Ein gutes Beispiel ist der Vergleich zwischen Brasilien und Mexiko. Mexiko ist das lateinamerikanische Land, das am engsten an die USA angebunden ist, und als die USA in die Krise gerieten, hatte dies auf Mexiko noch größere Auswirkungen. Mexiko steckt in einer tiefen Krise; die Krise der USA hat Mexiko voll und ganz mitgerissen.

Brasilien andererseits ist gut durch die Krise gekommen. Es hat sich auf seinen Binnenmarkt gestützt, mit seiner eigenen Kapitalbeschaffung, mit seinen Staatsunternehmen, seinen Verbindungen zu den Nachbarn in Südamerika und die Regierung ist davon überzeugt, dass dies der Weg ist, dem man folgen sollte.

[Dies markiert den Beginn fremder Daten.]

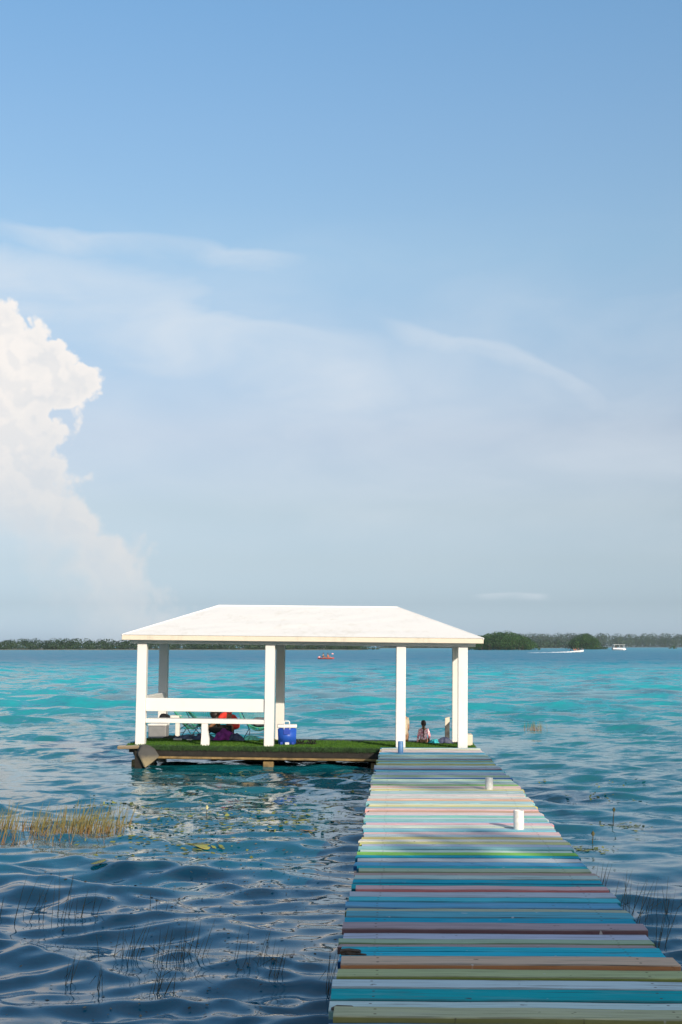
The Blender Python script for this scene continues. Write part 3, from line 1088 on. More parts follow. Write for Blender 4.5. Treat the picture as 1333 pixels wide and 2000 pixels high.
plist = []
TWIN = {'white': 'cream', 'aqua': 'pblue', 'sky2': 'aqua', 'yellow': 'cream', 'beige': 'cream', 'lav': 'pblue', 'pgreen': 'aqua', 'mauve': 'pblue', 'green': 'pgreen', 'salmon': 'pink', 'peri': 'cyan'}
y = 5.0
for key in ('white', 'peri', 'sage', 'teal', 'mauve', 'white', 'sky', 'salmon', 'lav', 'teal', 'sage'):
    plist.append((y, y + 0.209, key))
    y += 0.209
for (a, b, key) in PLANKS:
    b = min(b, 27.68)
    if a >= b:
        continue
    if b - a > 0.30:
        mid = (a + b) / 2 + pg.uniform(-0.02, 0.02)
        plist.append((a, mid, key))
        plist.append((mid, b, TWIN.get(key, key)))
    else:
        plist.append((a, b, key))
special = {'sage_e': 'sage green plank with a bright yellow edge', 'orange_e': 'peach plank with a strong orange edge', 'deep': 'deep blue plank', 'green': 'bright green plank'}
for a, b, key in plist:
    ym = (a + b) / 2
    f = min(max((ym - 20.5) / 7.0, 0), 1)
    xl = -0.365 + 0.055 * f + pg.uniform(-0.022, 0.022)
    xr = 1.69 - 0.10 * f + pg.uniform(-0.02, 0.02)
    dz = pg.uniform(-0.007, 0.006)
    if key.endswith('_e'):
        dz = 0.046 if key == 'orange_e' else 0.022
    add_plank(a, b, key, xl, xr, dz - 0.003, special.get(key))
# broken brown board stub poking out of the left edge and stringers, piles
bm = bm_new()
for (pp_, ya_, yb_) in (([(-0.37, 0.002), (-0.36, 0.022), (-0.31, 0.026), (-0.245, 0.019), (-0.232, 0.012), (-0.248, 0.002)], 9.225, 9.285), ([(-0.36, 0.001), (-0.33, 0.014), (-0.27, 0.012), (-0.205, 0.006), (-0.196, 0.002)], 9.19, 9.222)):
    prism(bm, pp_, ya_, yb_)
bmesh.ops.translate(bm, verts=bm.verts, vec=(-0.66, -7.0, 0.0))
ob = obj('broken_board', bm, M_brokenwood, pier)
ob['label'] = 'dark brown splintered board end on the left edge'
bm = bm_new()
prism(bm, [(-0.36, -0.002), (-0.33, 0.012), (-0.25, 0.010), (-0.22, -0.002)], 7.85, 7.90)
bmesh.ops.translate(bm, verts=bm.verts, vec=(-0.66, -7.0, 0.0))
obj('broken_board', bm, M_brokenwood, pier)
for xs in (-0.12, 1.42):
    bm = bm_new()
    box(bm, (xs - 0.66, 16.3 - 7.0, -0.125), (0.10, 22.6, 0.14), 0.008)
    obj('stringer', bm, M_darkwood, pier)
for yk in (6.5, 10.5, 14.9, 19.3, 23.3, 26.9):
    for xs in (-0.12, 1.42):
        bm = bm_new()
        tube(bm, [(xs - 0.66 + 0.02, yk - 7, -0.197), (xs - 0.66, yk - 7, -1.5)], 0.075, 10)
        obj('pile', bm, M_darkwood, pier, True)
    bm = bm_new()
    box(bm, (0.65 - 0.66, yk - 7 + 0.13, -0.26), (1.7, 0.09, 0.12), 0.006)
    obj('crossbeam', bm, M_darkwood, pier)


def pipe_post(x, y, r, h, mat, label):
    bm = bm_new()
    n = 20
    prof = [(r, -0.02), (r, h - 0.006), (r - 0.004, h), (r - 0.012, h), (r - 0.013, h - 0.015)]
    rings = [[bm.verts.new((x - 0.66 + pr_ * math.cos(2 * math.pi * k / n), y - 7 + pr_ * math.sin(2 * math.pi * k / n), z)) for k in range(n)] for pr_, z in prof]
    for a, b in zip(rings[:-1], rings[1:]):
        for k in range(n):
            bm.faces.new((a[k], a[(k + 1) % n], b[(k + 1) % n], b[k]))
    o_ = obj('post', bm, mat, pier, True)
    o_['label'] = label
    bm = bm_new()
    c = [bm.verts.new((x - 0.66 + (r - 0.0125) * math.cos(2 * math.pi * k / n), y - 7 + (r - 0.0125) * math.sin(2 * math.pi * k / n), h - 0.014 + 0.005 * math.sin(k * 2.1))) for k in range(n)]
    bm.faces.new(c)
    fl = obj('concrete_fill', bm, M_pipe_fill, o_)
    return o_


pipe_post(1.298, 15.50, 0.056, 0.195, M_pipe, 'short white pipe post with a concrete top, nearest on the pier')
pipe_post(1.255, 19.72, 0.053, 0.160, M_pipe_grey, 'short greyish white pipe post in the middle of the pier')
pipe_post(0.067, 26.22, 0.050, 0.215, M_pipe_blue, 'short blue pipe post in front of the third column')

# ------------------------------------------------------------------ platform
TILT = R(0.6)
PX, PY = -2.0, 27.75          # local frame of platform and gazebo


def dz_at(x):
    return DECK - math.tan(TILT) * (x - PX)


plat = empty('platform', (PX, PY, DECK), (0, TILT, 0), label='low timber platform carpeted with green artificial turf under the gazebo', cat='platform')
XL, XR, YB = -3.25, 3.55, 3.20
YT = 1.85                     # the turf stops short of the back edge
bm = bm_new()
box(bm, ((XL + XR) / 2, YT / 2, -0.018), (XR - XL, YT, 0.036), 0.01)
obj('turf', bm, M_turf, plat)
# turf pile: blades on top and hanging over the front edge (nobody could count them)
g = np.random.default_rng(8)
N = 17000
bx = g.uniform(XL, XR, N)
by = g.uniform(0, YT, N)
base = np.stack([bx, by, np.full(N, -0.002)], 1)
lean = g.normal(0, 0.008, (N, 3))
tip = base + np.stack([lean[:, 0], lean[:, 1], g.uniform(0.014, 0.030, N)], 1)
N2 = 9000
bx2 = g.uniform(XL, XR, N2)
base2 = np.stack([bx2, np.full(N2, -0.004) - g.uniform(0, 0.01, N2), g.uniform(-0.055, 0.004, N2)], 1)
tip2 = base2 + np.stack([g.normal(0, 0.01, N2), -g.uniform(0.004, 0.03, N2), -g.uniform(0.015, 0.055, N2)], 1)
for nm_, b_, t_, m_ in (('turf_pile', base, tip, M_turf), ('turf_fringe', base2, tip2, M_fringe)):
    wv = np.stack([g.uniform(0.003, 0.006, len(b_)), g.normal(0, 0.002, len(b_)), np.zeros(len(b_))], 1)
    co = np.stack([b_ - wv, b_ + wv, t_ + wv * 0.4, t_ - wv * 0.4], 1).reshape(-1, 3)
    me = quads_mesh(nm_, co, m_)
    o = bpy.data.objects.new(nm_, me)
    COL.objects.link(o)
    o.parent = plat
    tag(o, kind='stuff')
bm = bm_new()
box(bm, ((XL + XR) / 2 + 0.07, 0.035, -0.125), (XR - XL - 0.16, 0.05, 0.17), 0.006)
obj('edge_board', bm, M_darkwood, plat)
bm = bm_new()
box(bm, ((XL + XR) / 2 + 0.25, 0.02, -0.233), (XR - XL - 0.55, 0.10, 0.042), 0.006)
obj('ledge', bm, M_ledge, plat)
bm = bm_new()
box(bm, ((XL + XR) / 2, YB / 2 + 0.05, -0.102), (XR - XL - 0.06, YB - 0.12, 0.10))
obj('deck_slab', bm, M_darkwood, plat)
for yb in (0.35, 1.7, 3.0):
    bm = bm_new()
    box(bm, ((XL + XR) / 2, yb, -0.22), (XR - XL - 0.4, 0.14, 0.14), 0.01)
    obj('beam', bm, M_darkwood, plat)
for xs in (-3.05, -0.487, 1.6, 3.2):
    for yb in (0.10, 1.7, 3.0):
        bm = bm_new()
        box(bm, (xs, yb, -0.90), (0.20, 0.16, 1.22), 0.012)
        obj('pile', bm, M_ledge, plat)
bm = bm_new()
box(bm, (-3.21, 0.03, -0.045), (0.42, 0.30, 0.06), 0.012, Euler((0, R(-2), R(6))))
ob = obj('plank_stub', bm, M_plank, plat)
ob.color = (0.48, 0.42, 0.33, 1)

# grey faceted block jutting from the front left corner
blk = empty('concrete_block', (-4.80, 27.45, 0.0), label='grey weathered concrete block jutting out at the front left corner of the platform', cat='concrete block')
bm = bm_new()
front = [(-0.175, 0.30), (-0.105, 0.45), (0.02, 0.475), (0.15, 0.405), (0.245, 0.255), (0.10, 0.13), (-0.03, 0.035), (-0.09, 0.16)]
fv = [bm.verts.new((x, 0.0 + 0.10 * abs(x), z)) for x, z in front]
bv_ = [bm.verts.new((x - 0.20, 0.55, z - 0.02)) for x, z in front]
bm.faces.new(fv)
bm.faces.new(list(reversed(bv_)))
for i in range(len(front)):
    j = (i + 1) % len(front)
    bm.faces.new((fv[i], bv_[i], bv_[j], fv[j]))
bmesh.ops.recalc_face_normals(bm, faces=bm.faces[:])
bmesh.ops.bevel(bm, geom=bm.edges[:], offset=0.012, segments=2, affect='EDGES')
obj('block', bm, M_block, blk)
bm = bm_new()
prism(bm, [(-0.255, 0.34), (-0.13, 0.34), (-0.06, -0.5), (-0.245, -0.5)], 0.12, 0.5)
obj('footing', bm, M_darkwood, blk)

# ------------------------------------------------------------------ gazebo (local frame: PX, PY, DECK)
gz = empty('gazebo', (PX, PY, DECK), (0, TILT, 0), label='white open gazebo with hipped roof, square columns and benches at the end of the pier', cat='gazebo')
CX = (-3.002, -0.487, 2.070, 3.268)
HZ = 2.03                      # soffit height above the deck
for x in CX:
    bm = bm_new()
    box(bm, (x, 0.15, (HZ - 0.07) / 2 - 0.01), (0.186, 0.20, HZ - 0.07 + 0.02), 0.012)
    obj('column', bm, M_white, gz)
for x in CX:
    bm = bm_new()
    box(bm, (x - 0.01, 2.80, (HZ - 0.07) / 2 - 0.028), (0.184, 0.20, HZ - 0.07 + 0.056), 0.012)
    obj('column', bm, M_white, gz)
# ring beam
bm = bm_new()
box(bm, (0.14, 0.15, HZ - 0.035), (6.75, 0.16, 0.07), 0.004)
obj('ring_beam', bm, M_white, gz)
bm = bm_new()
box(bm, (0.14, 2.80, HZ - 0.035), (6.75, 0.16, 0.07), 0.004)
obj('ring_beam', bm, M_white, gz)
for x in (-3.0, 3.27):
    bm = bm_new()
    box(bm, (x, 1.475, HZ - 0.0365), (0.16, 2.48, 0.067), 0.004)
    obj('ring_beam', bm, M_white, gz)
# soffit slab + fascia + hipped roof
EX0, EX1, EY0, EY1 = -3.37, 3.655, -0.14, 3.16
RX0, RX1, RY, RZ = -1.695, 1.995, 1.505, HZ + 0.098 + 0.625
bm = bm_new()
box(bm, ((EX0 + EX1) / 2, (EY0 + EY1) / 2, HZ + 0.012), (EX1 - EX0 - 0.08, EY1 - EY0 - 0.08, 0.024))
obj('soffit', bm, M_white, gz)
for nm, c, s in (('f', ((EX0 + EX1) / 2, EY0 + 0.02, HZ + 0.047), (EX1 - EX0, 0.04, 0.10)), ('b', ((EX0 + EX1) / 2, EY1 - 0.02, HZ + 0.047), (EX1 - EX0, 0.04, 0.10)),
                 ('l', (EX0 + 0.02, (EY0 + EY1) / 2, HZ + 0.047), (0.04, EY1 - EY0 - 0.081, 0.10)), ('r', (EX1 - 0.02, (EY0 + EY1) / 2, HZ + 0.047), (0.04, EY1 - EY0 - 0.081, 0.10))):
    bm = bm_new()
    box(bm, c, s, 0.008)
    obj('fascia', bm, M_fascia, gz)
bm = bm_new()
o_ = 0.012
zt = HZ + 0.0975
E = [bm.verts.new(p) for p in ((EX0 - o_, EY0 - o_, zt), (EX1 + o_, EY0 - o_, zt), (EX1 + o_, EY1 + o_, zt), (EX0 - o_, EY1 + o_, zt))]
r0 = bm.verts.new((RX0, RY, RZ))
r1 = bm.verts.new((RX1, RY, RZ))
bm.faces.new((E[0], E[1], r1, r0))
bm.faces.new((E[1], E[2], r1))
bm.faces.new((E[2], E[3], r0, r1))
bm.faces.new((E[3], E[0], r0))
bm.faces.new((E[3], E[2], E[1], E[0]))
bmesh.ops.subdivide_edges(bm, edges=bm.edges[:], cuts=9, use_grid_fill=True)
for v in bm.verts:
    if zt + 0.01 < v.co.z < RZ - 0.01:
        v.co.z += random.uniform(-0.004, 0.004)
bmesh.ops.recalc_face_normals(bm, faces=bm.faces[:])
obj('roof', bm, M_roof, gz)
for (a, b) in ((E, None),):
    pass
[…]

Die neue Regierung sieht keinen Grund für eine Richtungsänderung. Gleichzeitig gibt es auch keinen Grund für eine Radikalisierung. In Südamerika ist die Regierung von Lula eine Kraft für Wandel und Ausgeglichenheit gleichermaßen. Es handelt sich um eine sehr vorsichtige, pragmatische Außenpolitik. Es ist eine progressive, reformorientierte, unabhängige Außenpolitik, aber es ist keine Außenpolitik, die das Zentrum der Weltmacht, oder die Vereinigten Staaten herausfordert. Es ist keine linke Außenpolitik oder auf irgendeine Weise eine revolutionäre Außenpolitik. Es ist jedoch eine Außenpolitik, die einen günstigeren Kontext schafft, um mehr Veränderungen in Südamerika zu erreichen.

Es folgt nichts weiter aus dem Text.